Aim - Copy out every line in which the string "part" occurs.

Data -
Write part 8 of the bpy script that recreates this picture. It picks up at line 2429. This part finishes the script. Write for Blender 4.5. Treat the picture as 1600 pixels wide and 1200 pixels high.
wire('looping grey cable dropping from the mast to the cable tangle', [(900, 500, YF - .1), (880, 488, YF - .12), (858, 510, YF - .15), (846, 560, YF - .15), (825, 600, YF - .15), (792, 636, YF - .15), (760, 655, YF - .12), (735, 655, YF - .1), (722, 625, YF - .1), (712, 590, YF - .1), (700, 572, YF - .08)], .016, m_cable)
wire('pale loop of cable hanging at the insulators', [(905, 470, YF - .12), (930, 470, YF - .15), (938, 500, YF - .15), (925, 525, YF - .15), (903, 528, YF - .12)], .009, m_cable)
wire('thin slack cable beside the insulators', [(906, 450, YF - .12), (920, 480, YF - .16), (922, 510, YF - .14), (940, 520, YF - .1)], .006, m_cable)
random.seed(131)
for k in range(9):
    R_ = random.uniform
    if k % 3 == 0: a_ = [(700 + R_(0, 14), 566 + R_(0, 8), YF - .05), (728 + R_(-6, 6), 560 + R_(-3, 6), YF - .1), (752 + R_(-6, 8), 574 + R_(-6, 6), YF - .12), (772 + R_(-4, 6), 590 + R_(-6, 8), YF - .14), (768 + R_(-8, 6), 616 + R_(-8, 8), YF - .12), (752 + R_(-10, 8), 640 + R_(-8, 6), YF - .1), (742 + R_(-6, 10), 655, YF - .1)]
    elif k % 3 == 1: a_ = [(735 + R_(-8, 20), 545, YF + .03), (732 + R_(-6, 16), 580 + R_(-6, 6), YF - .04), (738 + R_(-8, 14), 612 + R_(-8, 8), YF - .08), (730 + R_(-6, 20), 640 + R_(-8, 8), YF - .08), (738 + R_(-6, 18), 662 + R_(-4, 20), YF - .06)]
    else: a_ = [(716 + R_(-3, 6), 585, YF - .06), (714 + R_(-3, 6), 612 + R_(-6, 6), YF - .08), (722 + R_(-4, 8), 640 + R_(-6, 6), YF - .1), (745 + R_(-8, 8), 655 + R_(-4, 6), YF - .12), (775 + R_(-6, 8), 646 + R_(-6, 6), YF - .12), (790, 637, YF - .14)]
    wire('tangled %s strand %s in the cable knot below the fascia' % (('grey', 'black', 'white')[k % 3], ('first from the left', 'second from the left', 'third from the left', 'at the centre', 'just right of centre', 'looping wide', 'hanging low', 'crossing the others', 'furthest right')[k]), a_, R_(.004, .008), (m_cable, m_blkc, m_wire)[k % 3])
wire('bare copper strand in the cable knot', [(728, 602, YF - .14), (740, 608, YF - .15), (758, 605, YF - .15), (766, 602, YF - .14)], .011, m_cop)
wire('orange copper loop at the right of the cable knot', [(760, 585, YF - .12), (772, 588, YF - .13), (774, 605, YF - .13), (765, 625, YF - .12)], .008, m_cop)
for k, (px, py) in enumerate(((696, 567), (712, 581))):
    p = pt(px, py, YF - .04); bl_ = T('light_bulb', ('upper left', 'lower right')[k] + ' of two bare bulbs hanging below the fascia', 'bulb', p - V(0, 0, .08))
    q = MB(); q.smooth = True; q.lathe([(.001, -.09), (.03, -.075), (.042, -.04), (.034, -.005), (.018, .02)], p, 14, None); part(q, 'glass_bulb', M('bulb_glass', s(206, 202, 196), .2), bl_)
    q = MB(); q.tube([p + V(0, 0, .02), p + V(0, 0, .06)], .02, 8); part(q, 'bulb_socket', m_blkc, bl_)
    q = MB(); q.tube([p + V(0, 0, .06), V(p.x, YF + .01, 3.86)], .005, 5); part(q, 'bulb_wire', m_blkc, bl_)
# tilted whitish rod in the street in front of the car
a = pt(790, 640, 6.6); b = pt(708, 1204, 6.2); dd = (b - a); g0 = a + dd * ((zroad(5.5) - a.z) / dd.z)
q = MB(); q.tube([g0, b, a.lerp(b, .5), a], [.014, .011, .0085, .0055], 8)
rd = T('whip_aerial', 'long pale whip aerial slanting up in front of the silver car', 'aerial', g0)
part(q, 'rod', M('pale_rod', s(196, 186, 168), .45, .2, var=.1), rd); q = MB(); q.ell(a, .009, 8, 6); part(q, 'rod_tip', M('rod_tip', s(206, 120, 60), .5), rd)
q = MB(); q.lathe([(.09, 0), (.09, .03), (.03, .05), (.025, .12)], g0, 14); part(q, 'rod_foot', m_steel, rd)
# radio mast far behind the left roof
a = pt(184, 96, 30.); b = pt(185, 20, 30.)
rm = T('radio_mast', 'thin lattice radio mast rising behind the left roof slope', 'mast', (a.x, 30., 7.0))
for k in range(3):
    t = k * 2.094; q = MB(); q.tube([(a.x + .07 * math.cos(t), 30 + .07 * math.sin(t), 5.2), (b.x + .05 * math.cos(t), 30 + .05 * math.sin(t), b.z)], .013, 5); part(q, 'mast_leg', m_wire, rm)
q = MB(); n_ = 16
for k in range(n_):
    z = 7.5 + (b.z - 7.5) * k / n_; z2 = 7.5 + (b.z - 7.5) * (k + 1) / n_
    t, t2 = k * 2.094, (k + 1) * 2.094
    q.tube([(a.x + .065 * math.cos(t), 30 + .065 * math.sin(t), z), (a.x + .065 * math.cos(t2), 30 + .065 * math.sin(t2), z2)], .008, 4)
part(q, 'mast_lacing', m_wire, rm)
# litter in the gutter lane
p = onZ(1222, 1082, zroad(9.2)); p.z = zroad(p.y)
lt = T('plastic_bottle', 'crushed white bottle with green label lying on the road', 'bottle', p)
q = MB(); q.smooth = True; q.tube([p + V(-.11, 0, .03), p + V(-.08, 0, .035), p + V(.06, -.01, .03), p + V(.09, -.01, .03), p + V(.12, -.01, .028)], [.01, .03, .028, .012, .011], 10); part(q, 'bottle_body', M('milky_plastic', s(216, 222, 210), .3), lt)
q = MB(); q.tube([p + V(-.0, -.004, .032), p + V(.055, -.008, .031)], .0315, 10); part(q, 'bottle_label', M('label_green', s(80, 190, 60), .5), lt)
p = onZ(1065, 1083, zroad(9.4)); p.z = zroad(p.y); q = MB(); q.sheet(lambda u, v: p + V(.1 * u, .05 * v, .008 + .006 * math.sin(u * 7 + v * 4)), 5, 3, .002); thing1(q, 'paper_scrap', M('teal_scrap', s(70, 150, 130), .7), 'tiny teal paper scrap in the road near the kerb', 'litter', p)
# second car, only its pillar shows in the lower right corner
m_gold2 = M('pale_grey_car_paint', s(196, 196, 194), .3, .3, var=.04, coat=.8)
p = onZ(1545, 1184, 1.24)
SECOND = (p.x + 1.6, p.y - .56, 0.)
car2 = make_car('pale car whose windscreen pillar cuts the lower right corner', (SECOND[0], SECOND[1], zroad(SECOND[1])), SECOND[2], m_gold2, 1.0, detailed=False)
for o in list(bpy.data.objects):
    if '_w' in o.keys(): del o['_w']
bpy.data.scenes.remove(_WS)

Response -
Write part 8 of the bpy script that recreates this picture. It picks up at line 2429. This part finishes the script. Write for Blender 4.5. Treat the picture as 1600 pixels wide and 1200 pixels high.
    q = MB(); q.smooth = True; q.lathe([(.001, -.09), (.03, -.075), (.042, -.04), (.034, -.005), (.018, .02)], p, 14, None); part(q, 'glass_bulb', M('bulb_glass', s(206, 202, 196), .2), bl_)
    q = MB(); q.tube([p + V(0, 0, .02), p + V(0, 0, .06)], .02, 8); part(q, 'bulb_socket', m_blkc, bl_)
    q = MB(); q.tube([p + V(0, 0, .06), V(p.x, YF + .01, 3.86)], .005, 5); part(q, 'bulb_wire', m_blkc, bl_)
part(q, 'rod', M('pale_rod', s(196, 186, 168), .45, .2, var=.1), rd); q = MB(); q.ell(a, .009, 8, 6); part(q, 'rod_tip', M('rod_tip', s(206, 120, 60), .5), rd)
q = MB(); q.lathe([(.09, 0), (.09, .03), (.03, .05), (.025, .12)], g0, 14); part(q, 'rod_foot', m_steel, rd)
    t = k * 2.094; q = MB(); q.tube([(a.x + .07 * math.cos(t), 30 + .07 * math.sin(t), 5.2), (b.x + .05 * math.cos(t), 30 + .05 * math.sin(t), b.z)], .013, 5); part(q, 'mast_leg', m_wire, rm)
part(q, 'mast_lacing', m_wire, rm)
q = MB(); q.smooth = True; q.tube([p + V(-.11, 0, .03), p + V(-.08, 0, .035), p + V(.06, -.01, .03), p + V(.09, -.01, .03), p + V(.12, -.01, .028)], [.01, .03, .028, .012, .011], 10); part(q, 'bottle_body', M('milky_plastic', s(216, 222, 210), .3), lt)
q = MB(); q.tube([p + V(-.0, -.004, .032), p + V(.055, -.008, .031)], .0315, 10); part(q, 'bottle_label', M('label_green', s(80, 190, 60), .5), lt)